7.3.5. Areas of application

Cloud computing is used today by both companies and private individuals. It is a technology that has rapidly become widespread and is experiencing great popularity. Several uses are currently proliferating:

– WEB2.0 applications: e-mail, web conferencing, collaborative work, CRM (Customer Relationship Management), development and testing environment;

– intelligence applications;

– simulation;

– grid computing;

– home automation;

– audiovisual media;

– automotive industry;

– industrial control of machines and procedures.

Many manufacturers and publishers have become involved in the field of cloud computing and have thus become cloud providers, such as Sun, HP, IBM, Oracle, SAP, Google, Yahoo and Amazon.

Table 7.1 some cloud technologies grouped according to service delivery model (SaaS, PaaS, IaaS).

7.3.6. Advantages and limitations

Cloud computing has numerous advantages for businesses:

– reduction of costs: usage determines costs. We only pay for what we have consumed. This approach enables a company to reduce its expenditures and to be more competitive. This automatic adaptation to demand is called elasticity;

– ease of deployment and innovation: elasticity enables companies to experiment and easily deploy new approaches at lower cost and with lower risk;

– contribution to Green IT by reducing electricity consumption;

– ease of collaboration: cloud computing enables a company to collaborate more efficiently with its clients and partners thanks to shared workspaces in cloud communities.

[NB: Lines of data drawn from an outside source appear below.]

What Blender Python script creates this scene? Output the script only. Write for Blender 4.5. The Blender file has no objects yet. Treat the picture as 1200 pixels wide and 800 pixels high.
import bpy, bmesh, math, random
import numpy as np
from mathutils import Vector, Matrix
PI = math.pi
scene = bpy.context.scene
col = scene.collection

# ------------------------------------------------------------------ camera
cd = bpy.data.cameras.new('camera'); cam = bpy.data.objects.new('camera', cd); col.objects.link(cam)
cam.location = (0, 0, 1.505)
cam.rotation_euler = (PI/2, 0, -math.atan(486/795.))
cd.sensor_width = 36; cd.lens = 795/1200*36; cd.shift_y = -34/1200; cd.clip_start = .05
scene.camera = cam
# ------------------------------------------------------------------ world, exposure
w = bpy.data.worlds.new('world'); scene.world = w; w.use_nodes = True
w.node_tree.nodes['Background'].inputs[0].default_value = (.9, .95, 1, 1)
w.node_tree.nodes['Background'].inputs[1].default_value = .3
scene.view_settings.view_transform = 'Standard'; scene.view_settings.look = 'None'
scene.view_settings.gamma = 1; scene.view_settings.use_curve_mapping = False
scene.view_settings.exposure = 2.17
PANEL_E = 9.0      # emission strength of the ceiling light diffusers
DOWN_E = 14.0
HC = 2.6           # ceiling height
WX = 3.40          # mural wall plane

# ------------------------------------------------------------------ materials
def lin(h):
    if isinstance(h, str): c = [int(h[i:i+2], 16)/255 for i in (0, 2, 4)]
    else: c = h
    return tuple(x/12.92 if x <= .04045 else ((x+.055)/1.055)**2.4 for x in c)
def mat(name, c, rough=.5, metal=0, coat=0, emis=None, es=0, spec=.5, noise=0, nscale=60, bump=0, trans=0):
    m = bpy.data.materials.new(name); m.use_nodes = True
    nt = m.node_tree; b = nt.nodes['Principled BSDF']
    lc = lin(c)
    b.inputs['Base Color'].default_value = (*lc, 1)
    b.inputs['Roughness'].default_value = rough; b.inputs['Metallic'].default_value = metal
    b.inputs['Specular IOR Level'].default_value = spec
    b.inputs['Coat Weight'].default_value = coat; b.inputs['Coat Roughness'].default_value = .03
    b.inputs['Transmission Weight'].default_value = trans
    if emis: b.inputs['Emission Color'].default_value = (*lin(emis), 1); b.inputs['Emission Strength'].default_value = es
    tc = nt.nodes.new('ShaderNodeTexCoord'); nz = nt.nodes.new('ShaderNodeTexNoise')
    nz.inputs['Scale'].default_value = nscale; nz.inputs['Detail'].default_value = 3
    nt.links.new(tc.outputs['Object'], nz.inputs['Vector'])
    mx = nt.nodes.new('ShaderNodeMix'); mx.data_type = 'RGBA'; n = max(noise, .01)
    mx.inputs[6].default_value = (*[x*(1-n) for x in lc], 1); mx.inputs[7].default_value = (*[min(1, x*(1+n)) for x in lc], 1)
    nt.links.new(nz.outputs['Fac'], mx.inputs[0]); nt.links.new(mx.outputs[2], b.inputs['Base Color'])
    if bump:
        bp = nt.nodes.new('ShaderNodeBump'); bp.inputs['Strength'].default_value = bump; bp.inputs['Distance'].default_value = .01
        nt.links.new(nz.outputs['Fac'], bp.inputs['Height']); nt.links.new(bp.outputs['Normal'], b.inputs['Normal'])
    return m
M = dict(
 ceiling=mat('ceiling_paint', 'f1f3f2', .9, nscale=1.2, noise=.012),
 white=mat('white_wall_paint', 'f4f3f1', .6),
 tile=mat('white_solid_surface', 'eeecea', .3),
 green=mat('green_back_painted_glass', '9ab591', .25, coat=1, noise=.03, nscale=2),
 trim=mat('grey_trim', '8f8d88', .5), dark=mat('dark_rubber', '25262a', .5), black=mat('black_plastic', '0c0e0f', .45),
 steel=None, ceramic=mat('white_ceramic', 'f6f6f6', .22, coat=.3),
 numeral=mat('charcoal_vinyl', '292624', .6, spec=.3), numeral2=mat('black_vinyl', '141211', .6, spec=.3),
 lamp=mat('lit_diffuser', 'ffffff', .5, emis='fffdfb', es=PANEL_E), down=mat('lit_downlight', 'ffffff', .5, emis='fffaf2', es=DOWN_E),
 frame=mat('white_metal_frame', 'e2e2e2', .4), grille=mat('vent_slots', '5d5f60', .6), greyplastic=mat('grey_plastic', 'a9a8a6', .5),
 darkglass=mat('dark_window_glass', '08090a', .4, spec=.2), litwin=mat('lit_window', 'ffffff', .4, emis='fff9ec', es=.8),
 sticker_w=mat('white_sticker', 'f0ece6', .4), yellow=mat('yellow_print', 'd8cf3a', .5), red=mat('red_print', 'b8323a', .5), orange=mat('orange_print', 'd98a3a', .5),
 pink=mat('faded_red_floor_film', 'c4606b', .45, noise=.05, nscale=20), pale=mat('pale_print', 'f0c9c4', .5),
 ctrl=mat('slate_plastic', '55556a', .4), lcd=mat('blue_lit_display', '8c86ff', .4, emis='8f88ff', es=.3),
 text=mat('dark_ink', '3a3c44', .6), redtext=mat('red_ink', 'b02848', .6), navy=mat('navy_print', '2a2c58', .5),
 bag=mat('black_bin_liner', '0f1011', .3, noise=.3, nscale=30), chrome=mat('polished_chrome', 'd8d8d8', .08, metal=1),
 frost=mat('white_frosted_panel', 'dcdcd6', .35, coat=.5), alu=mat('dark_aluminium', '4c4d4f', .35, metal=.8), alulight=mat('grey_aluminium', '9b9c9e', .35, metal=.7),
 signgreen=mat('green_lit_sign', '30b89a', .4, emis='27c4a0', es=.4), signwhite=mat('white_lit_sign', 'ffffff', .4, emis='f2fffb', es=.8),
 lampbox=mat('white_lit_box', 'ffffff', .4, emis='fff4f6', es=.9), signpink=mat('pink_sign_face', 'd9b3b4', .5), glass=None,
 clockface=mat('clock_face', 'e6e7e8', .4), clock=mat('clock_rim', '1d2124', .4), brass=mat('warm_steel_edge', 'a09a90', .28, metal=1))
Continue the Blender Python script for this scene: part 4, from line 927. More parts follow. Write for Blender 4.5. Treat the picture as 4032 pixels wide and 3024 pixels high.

However, cloud computing is not without limitations. Some of these limitations include:

– dependence on a reliable, fast Internet connection as well as increased load on networks, which will be more heavily used;

– security issues: enormous quantities of data can be stored in a cloud provider's servers. This data, some of which is confidential, is transferred to the Internet network and can be stolen or hijacked, with potentially disastrous consequences for companies and cloud service providers;

– regulations can impose constraints, as both cloud service providers and businesses must be aware of and comply with the laws in effect, which can vary from one country to another.